• Your instructions: Write each line out exactly, leaving none out.

○ ○ ○

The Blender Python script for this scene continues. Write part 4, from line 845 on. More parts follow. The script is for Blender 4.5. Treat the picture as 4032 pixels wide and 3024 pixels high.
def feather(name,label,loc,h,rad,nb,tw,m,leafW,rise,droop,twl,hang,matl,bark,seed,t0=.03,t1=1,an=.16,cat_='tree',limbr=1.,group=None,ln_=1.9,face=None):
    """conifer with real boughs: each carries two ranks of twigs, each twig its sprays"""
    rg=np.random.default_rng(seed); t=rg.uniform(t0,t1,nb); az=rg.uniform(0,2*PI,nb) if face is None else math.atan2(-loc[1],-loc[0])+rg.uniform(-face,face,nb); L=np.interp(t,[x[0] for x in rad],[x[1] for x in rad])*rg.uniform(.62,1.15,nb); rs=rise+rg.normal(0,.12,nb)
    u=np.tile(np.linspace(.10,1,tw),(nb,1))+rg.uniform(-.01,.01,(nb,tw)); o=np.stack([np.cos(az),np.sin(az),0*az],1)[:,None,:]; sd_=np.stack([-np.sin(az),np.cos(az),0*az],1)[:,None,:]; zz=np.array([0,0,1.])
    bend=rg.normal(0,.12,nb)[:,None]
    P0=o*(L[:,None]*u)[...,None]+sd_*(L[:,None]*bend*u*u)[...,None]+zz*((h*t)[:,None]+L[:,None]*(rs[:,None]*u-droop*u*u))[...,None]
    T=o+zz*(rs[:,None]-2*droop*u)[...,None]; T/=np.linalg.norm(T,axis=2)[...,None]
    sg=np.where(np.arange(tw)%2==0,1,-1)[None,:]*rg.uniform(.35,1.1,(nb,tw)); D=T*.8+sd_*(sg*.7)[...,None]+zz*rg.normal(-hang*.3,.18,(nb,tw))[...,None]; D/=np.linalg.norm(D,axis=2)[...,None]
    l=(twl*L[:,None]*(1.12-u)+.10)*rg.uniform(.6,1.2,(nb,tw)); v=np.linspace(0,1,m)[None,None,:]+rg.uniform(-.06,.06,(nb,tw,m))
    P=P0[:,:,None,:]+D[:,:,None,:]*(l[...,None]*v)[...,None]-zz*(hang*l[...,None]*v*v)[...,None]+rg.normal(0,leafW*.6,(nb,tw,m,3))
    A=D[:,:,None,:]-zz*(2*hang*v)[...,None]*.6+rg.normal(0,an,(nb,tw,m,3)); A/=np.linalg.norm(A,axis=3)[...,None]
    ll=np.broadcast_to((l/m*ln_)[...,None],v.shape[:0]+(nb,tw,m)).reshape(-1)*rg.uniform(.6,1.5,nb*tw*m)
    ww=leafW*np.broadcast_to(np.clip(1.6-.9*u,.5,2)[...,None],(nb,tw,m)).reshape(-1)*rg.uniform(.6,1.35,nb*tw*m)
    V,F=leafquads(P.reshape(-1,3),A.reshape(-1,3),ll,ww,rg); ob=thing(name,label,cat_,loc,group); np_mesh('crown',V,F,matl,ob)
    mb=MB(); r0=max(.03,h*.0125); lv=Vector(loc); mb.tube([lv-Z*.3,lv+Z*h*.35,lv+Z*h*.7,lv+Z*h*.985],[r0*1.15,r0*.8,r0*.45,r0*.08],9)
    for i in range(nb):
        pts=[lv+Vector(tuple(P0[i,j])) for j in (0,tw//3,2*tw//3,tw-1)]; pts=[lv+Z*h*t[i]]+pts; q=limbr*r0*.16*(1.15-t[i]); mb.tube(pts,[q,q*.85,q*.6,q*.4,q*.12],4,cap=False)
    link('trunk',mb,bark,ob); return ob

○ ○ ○

• Solution for this task:
The Blender Python script for this scene continues. Write part 4, from line 845 on. More parts follow. The script is for Blender 4.5. Treat the picture as 4032 pixels wide and 3024 pixels high.
def feather(name,label,loc,h,rad,nb,tw,m,leafW,rise,droop,twl,hang,matl,bark,seed,t0=.03,t1=1,an=.16,cat_='tree',limbr=1.,group=None,ln_=1.9,face=None):
    """conifer with real boughs: each carries two ranks of twigs, each twig its sprays"""
    rg=np.random.default_rng(seed); t=rg.uniform(t0,t1,nb); az=rg.uniform(0,2*PI,nb) if face is None else math.atan2(-loc[1],-loc[0])+rg.uniform(-face,face,nb); L=np.interp(t,[x[0] for x in rad],[x[1] for x in rad])*rg.uniform(.62,1.15,nb); rs=rise+rg.normal(0,.12,nb)
    u=np.tile(np.linspace(.10,1,tw),(nb,1))+rg.uniform(-.01,.01,(nb,tw)); o=np.stack([np.cos(az),np.sin(az),0*az],1)[:,None,:]; sd_=np.stack([-np.sin(az),np.cos(az),0*az],1)[:,None,:]; zz=np.array([0,0,1.])
    bend=rg.normal(0,.12,nb)[:,None]
    P0=o*(L[:,None]*u)[...,None]+sd_*(L[:,None]*bend*u*u)[...,None]+zz*((h*t)[:,None]+L[:,None]*(rs[:,None]*u-droop*u*u))[...,None]
    T=o+zz*(rs[:,None]-2*droop*u)[...,None]; T/=np.linalg.norm(T,axis=2)[...,None]
    sg=np.where(np.arange(tw)%2==0,1,-1)[None,:]*rg.uniform(.35,1.1,(nb,tw)); D=T*.8+sd_*(sg*.7)[...,None]+zz*rg.normal(-hang*.3,.18,(nb,tw))[...,None]; D/=np.linalg.norm(D,axis=2)[...,None]
    l=(twl*L[:,None]*(1.12-u)+.10)*rg.uniform(.6,1.2,(nb,tw)); v=np.linspace(0,1,m)[None,None,:]+rg.uniform(-.06,.06,(nb,tw,m))
    P=P0[:,:,None,:]+D[:,:,None,:]*(l[...,None]*v)[...,None]-zz*(hang*l[...,None]*v*v)[...,None]+rg.normal(0,leafW*.6,(nb,tw,m,3))
    A=D[:,:,None,:]-zz*(2*hang*v)[...,None]*.6+rg.normal(0,an,(nb,tw,m,3)); A/=np.linalg.norm(A,axis=3)[...,None]
    ll=np.broadcast_to((l/m*ln_)[...,None],v.shape[:0]+(nb,tw,m)).reshape(-1)*rg.uniform(.6,1.5,nb*tw*m)
    ww=leafW*np.broadcast_to(np.clip(1.6-.9*u,.5,2)[...,None],(nb,tw,m)).reshape(-1)*rg.uniform(.6,1.35,nb*tw*m)
    V,F=leafquads(P.reshape(-1,3),A.reshape(-1,3),ll,ww,rg); ob=thing(name,label,cat_,loc,group); np_mesh('crown',V,F,matl,ob)
    mb=MB(); r0=max(.03,h*.0125); lv=Vector(loc); mb.tube([lv-Z*.3,lv+Z*h*.35,lv+Z*h*.7,lv+Z*h*.985],[r0*1.15,r0*.8,r0*.45,r0*.08],9)
    for i in range(nb):
        pts=[lv+Vector(tuple(P0[i,j])) for j in (0,tw//3,2*tw//3,tw-1)]; pts=[lv+Z*h*t[i]]+pts; q=limbr*r0*.16*(1.15-t[i]); mb.tube(pts,[q,q*.85,q*.6,q*.4,q*.12],4,cap=False)
    link('trunk',mb,bark,ob); return ob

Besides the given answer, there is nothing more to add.